Einen Tag vor dem Krisengipfel der USA, Großbritanniens und Spaniens auf den Azoren sagte auch der EU-Außenbeauftragte Javier Solana, er sei „wirklich nicht sehr optimistisch“, dass ein Krieg im Irak noch verhindert werden könne. Ähnlich äußerte sich der der griechische Verteidigungsminister Giannos Papantonioue. US-Präsident Bush schwor seine Landsleute erneut auf einen Krieg ein und sagte, vor den freien Nationen der Welt lägen entscheidende Tage. Irak lud die UN-Chefinspekteure nach Bagdad ein und bat sie, „so schnell wie möglich“ in den Irak zu kommen.

Auch Unions-Fraktionsvize Wolfgang Schäuble sagte dem Tagesspiegel am Sonntag, er gehe davon aus, „dass wir mit einer hohen Wahrscheinlichkeit einen Krieg bekommen, und zwar mit unabsehbaren Folgen“. Als weiteres Indiz für einen nicht mehr abzuwendenden Schlag gegen Bagdad wird gewertet, dass dem deutschen Verteidigungsministerium offenbar signalisiert wurde, dass die Luna-Aufklärungsdrohnen der Bundeswehr doch nicht mehr im Irak eingesetzt würden. Dies verlautete aus UN-Kreisen in New York. Schröder sagte in der ARD mit Blick auf eine mögliche Wiederaufbauhilfe für den Irak: „Die Vereinten Nationen werden auf Deutschland immer zählen können. Das war so, und das bleibt so.“ SPD-Generalsekretär Scholz sagte zu einem deutschen Engagement nach einem Krieg: „Was da an Anforderungen auf einen zukommen kann, weiß zurzeit niemand.“ Sollte es Krieg geben, würden die UN sicher um Unterstützung beim Wiederaufbau bitten, so Verteidigungsminister Struck (SPD).

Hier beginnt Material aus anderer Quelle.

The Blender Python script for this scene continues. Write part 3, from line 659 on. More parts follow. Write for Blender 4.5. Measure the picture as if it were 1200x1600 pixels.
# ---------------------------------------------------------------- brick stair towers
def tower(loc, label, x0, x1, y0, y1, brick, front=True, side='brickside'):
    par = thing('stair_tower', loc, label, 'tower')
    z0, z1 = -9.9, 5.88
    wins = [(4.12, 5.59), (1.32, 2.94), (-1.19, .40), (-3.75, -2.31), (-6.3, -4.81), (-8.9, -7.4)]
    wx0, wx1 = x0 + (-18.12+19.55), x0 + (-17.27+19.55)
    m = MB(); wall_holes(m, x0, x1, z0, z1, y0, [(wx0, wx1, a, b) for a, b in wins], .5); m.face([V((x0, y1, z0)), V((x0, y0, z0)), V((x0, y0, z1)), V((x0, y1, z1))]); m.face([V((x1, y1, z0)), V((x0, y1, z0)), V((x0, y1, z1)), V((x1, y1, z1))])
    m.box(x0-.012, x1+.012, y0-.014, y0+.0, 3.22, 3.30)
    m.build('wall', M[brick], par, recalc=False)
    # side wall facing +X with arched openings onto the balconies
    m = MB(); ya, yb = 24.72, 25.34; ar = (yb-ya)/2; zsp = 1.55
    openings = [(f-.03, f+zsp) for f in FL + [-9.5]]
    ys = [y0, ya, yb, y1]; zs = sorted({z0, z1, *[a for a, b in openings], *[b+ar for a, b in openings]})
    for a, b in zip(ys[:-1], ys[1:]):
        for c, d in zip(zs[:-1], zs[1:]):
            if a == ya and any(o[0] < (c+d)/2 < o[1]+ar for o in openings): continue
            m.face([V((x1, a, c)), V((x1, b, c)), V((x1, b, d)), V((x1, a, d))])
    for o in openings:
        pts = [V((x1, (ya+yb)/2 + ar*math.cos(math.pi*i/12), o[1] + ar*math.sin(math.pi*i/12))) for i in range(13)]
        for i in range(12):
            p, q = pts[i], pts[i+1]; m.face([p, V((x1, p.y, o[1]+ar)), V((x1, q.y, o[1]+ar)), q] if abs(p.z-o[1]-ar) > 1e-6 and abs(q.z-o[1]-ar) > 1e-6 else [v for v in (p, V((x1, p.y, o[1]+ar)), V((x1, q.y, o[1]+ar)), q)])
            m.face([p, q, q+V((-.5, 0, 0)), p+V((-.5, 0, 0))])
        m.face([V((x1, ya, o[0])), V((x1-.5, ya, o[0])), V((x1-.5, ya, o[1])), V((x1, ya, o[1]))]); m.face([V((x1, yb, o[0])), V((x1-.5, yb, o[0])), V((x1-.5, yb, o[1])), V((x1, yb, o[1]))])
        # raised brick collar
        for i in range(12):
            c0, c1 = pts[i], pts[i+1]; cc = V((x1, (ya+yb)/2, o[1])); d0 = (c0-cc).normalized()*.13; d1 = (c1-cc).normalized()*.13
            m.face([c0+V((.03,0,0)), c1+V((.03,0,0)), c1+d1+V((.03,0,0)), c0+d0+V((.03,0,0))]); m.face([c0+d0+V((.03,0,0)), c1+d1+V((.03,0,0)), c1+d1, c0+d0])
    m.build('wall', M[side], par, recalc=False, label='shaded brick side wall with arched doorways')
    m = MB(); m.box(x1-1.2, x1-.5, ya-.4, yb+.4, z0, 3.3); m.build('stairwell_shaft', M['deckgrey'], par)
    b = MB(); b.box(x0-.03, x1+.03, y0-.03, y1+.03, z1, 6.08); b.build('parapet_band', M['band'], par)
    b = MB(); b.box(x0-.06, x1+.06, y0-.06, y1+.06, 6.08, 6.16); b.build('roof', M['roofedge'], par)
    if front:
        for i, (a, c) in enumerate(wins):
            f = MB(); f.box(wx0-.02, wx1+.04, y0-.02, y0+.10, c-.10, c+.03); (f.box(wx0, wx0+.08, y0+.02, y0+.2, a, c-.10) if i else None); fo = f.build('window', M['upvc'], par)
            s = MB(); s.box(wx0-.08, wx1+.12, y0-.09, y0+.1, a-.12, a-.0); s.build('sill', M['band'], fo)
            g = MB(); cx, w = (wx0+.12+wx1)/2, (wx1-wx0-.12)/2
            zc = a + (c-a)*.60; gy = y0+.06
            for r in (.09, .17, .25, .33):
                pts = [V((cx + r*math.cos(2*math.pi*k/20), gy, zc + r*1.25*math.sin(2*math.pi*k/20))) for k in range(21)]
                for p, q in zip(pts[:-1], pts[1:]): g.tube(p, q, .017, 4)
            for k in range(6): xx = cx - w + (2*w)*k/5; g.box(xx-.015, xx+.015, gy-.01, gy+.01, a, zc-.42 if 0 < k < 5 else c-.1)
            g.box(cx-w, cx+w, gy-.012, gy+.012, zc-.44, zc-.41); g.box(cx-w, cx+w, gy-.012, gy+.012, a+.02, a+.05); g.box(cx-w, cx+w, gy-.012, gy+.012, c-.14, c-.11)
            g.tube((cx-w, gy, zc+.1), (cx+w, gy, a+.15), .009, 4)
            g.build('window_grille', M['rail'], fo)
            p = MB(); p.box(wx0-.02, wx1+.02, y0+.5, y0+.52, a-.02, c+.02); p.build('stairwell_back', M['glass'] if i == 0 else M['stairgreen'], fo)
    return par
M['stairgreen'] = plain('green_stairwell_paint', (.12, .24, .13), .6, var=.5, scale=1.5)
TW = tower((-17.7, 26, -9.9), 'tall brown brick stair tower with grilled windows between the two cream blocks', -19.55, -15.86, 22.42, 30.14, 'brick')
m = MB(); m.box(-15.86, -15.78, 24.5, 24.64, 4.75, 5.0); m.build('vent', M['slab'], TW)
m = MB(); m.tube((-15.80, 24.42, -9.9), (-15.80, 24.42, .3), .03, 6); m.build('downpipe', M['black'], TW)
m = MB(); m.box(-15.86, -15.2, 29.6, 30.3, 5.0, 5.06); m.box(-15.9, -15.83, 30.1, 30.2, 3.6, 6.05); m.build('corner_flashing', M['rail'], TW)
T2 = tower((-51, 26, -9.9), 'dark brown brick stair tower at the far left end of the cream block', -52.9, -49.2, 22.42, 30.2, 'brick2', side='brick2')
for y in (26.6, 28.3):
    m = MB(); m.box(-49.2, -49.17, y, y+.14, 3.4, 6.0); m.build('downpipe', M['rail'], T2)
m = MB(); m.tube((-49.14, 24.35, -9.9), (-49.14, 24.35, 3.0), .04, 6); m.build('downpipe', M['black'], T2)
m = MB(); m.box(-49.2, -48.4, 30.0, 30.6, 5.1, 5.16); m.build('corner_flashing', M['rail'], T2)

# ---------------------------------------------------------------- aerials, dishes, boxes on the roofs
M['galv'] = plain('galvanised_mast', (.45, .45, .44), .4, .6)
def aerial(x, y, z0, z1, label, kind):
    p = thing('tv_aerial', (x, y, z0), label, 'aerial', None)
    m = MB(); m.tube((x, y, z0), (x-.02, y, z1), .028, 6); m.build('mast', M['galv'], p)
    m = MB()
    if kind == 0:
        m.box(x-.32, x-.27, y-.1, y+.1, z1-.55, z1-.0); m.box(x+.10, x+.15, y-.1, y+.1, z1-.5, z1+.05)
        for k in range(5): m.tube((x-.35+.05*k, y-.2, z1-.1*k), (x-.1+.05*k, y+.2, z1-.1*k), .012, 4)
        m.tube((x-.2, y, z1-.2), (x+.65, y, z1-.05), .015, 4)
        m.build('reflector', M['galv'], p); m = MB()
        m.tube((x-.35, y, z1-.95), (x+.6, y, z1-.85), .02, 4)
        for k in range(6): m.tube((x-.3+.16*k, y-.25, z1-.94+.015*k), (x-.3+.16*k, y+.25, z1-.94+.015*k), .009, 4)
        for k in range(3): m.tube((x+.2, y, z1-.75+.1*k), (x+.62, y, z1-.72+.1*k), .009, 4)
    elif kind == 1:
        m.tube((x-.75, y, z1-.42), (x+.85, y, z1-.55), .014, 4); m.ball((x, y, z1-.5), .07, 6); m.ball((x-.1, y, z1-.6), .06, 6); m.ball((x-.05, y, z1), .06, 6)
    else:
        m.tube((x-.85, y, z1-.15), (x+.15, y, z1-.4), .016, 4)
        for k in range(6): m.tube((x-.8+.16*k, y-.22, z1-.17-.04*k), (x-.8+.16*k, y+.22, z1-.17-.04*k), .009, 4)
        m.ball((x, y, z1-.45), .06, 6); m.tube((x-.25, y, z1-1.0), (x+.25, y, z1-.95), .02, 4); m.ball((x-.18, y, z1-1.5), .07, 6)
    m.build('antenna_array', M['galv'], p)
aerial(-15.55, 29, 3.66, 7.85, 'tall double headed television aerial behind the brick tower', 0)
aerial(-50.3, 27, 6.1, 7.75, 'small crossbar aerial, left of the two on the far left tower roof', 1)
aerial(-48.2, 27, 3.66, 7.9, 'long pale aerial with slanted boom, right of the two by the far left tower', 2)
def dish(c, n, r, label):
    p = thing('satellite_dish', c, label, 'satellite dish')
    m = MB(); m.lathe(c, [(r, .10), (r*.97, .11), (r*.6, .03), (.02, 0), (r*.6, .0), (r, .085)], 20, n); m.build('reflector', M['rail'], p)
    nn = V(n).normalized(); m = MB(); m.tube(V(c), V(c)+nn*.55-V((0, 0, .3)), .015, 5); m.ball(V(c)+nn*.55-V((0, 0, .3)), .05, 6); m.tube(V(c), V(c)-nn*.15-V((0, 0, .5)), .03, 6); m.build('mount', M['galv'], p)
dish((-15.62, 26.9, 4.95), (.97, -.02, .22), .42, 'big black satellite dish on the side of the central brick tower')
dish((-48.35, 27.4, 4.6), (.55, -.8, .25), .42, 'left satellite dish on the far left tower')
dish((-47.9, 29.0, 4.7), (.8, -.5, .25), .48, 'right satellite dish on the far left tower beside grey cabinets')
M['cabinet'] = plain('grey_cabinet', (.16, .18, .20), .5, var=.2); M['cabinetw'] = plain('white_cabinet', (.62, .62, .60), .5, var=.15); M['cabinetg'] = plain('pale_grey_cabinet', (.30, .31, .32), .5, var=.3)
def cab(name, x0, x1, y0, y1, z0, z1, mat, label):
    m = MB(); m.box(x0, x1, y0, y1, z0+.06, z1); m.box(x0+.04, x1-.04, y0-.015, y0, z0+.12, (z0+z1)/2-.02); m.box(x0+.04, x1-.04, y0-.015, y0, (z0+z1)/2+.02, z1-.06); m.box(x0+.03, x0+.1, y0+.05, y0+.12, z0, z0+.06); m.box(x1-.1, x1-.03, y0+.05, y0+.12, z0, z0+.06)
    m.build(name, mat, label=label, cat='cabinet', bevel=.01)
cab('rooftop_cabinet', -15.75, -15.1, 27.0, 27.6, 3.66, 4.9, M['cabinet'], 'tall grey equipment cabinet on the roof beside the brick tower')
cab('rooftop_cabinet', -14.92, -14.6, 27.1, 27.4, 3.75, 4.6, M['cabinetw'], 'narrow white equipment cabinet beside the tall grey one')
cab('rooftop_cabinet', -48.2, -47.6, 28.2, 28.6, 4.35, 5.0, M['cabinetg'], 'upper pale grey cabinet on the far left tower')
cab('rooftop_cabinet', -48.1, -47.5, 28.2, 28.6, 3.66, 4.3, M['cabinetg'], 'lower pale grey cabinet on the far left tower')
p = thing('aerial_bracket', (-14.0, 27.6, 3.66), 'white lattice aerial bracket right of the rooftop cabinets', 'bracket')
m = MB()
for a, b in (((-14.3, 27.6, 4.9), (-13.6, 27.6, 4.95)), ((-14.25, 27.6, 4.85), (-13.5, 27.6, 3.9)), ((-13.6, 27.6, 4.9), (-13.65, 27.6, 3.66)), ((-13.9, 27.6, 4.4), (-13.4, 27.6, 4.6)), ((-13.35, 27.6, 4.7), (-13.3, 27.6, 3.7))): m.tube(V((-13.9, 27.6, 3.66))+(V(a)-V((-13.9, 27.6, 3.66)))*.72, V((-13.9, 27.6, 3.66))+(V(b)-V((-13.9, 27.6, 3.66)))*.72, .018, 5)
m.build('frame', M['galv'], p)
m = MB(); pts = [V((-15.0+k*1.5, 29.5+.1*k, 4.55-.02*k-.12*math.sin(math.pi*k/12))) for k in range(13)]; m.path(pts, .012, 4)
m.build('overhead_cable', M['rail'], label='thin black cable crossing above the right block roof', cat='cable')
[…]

Die Entscheidung müsse entsprechend der Lage getroffen werden. Für einen Einsatz deutscher Soldaten im Irak nach einem Krieg gebe es im „Verteidigungsetat keinen Spielraum“. Struck bot an, im Kriegsfall verwundete US-Soldaten oder verletzte geflohene Iraker aus Kuwait auszufliegen.

Der sicherheitspolitische Sprecher der Grünen, Winfried Nachtwei, räumte ein, dass damit bei der Regierung eine „Akzentverschiebung“ festzustellen sei. Er könne sich aber nicht vorstellen, dass es nach einem Krieg ohne UN-Mandat eine UN-Friedenstruppe für Irak geben werde, sagte er dem Tagesspiegel am Sonntag. Der verteidigungspolitische Experte der Union, Christian Schmidt (CSU), kritisierte, „der Paradigmen-Wechsel der Regierung kommt einige Tage zu früh“. Schröder hätte besser den Azoren-Gipfel abgewartet. Zudem könne man nicht die Bundeswehr reduzieren und zugleich neue Aufgaben übernehmen. „Strucks Bundeswehrreform muss deshalb sofort gestoppt werden“.